Getting Irate So That You Don't Have To

Getting Irate So That You Don't Have To

Thursday, 11 October 2007

Settle Down, Everyone...

Dizzy, whom I often read, has gone stark raving bonkers if he seriously thinks that PMQs yesterday will turn out to be a seminal moment. But he's not the only one going overboard. People were going bananas on Iain Dale's blog last night, the Spectator Coffee House is likening David Cameron to Mohammed Ali, and the odds on Cameron being the only current leader of the "big three" to lead his party into the next election have dropped from 25-1 to 6-1. This reaction is mad.

Sure, Cameron had a good few minutes against Brown yesterday. But what will it actually count for ?

The problem (or should I say one of them) with being highly interested in politics is that you watch every single move. You think through the possible implications of it all. You read what you can into everything you see. But the public doesn't.

Frankly the bloke in the street does not give a monkey's about who stuffs whom at Question Time. William Hague regularly took Tony Blair apart - often very entertainly, with wit and style - and it never did him one jot of good.

We now know that the next general election is at least 18 months away. There aren't even any local elections until next May. An awful lot of water will pass under the bridge between now and then. It was only two weeks ago that many political pundits were writing Cameron off. Brown could do no wrong. Now we're led to believe that the exact opposite applies. In another two weeks it might have turned full circle again.

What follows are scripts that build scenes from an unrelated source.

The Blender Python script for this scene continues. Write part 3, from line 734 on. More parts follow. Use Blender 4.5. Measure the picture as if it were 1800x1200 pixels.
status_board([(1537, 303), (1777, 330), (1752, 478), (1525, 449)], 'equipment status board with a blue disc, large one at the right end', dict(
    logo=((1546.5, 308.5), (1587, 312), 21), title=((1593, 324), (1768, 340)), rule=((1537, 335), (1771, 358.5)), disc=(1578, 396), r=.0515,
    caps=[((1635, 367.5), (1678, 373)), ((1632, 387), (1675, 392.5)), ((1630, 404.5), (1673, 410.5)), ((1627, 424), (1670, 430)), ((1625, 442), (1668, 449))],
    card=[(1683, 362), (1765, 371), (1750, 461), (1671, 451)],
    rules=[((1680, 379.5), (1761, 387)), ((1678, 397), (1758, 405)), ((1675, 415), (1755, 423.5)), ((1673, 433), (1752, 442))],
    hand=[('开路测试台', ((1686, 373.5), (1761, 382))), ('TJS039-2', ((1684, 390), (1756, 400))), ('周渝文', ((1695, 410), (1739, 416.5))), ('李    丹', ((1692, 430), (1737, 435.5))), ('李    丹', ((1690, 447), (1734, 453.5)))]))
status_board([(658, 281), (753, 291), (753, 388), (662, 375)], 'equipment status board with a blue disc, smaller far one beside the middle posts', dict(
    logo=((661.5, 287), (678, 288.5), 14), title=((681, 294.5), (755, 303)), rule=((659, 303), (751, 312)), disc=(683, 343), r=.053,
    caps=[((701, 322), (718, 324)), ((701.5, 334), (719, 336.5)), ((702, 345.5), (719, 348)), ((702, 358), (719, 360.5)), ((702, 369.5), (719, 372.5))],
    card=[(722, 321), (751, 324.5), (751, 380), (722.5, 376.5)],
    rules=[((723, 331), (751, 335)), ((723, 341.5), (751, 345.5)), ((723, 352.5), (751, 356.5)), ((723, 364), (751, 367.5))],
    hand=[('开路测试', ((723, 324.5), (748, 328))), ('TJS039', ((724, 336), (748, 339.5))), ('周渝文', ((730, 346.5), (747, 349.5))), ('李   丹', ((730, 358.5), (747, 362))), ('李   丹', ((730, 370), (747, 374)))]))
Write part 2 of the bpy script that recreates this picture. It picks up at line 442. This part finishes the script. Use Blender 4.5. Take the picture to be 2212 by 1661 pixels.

The only way in which this could possibly do Brown any long-term hard is if it quick-starts a loss in confidence in him to such an extent that it ignites, next week, some unstoppable momentum for a referendum on the EU Treaty. And that's unlikely because Brown will move heaven and earth not to call one.

It might have been good to watch the Miserable Scottish Git get a good hiding. But theatre is all it was.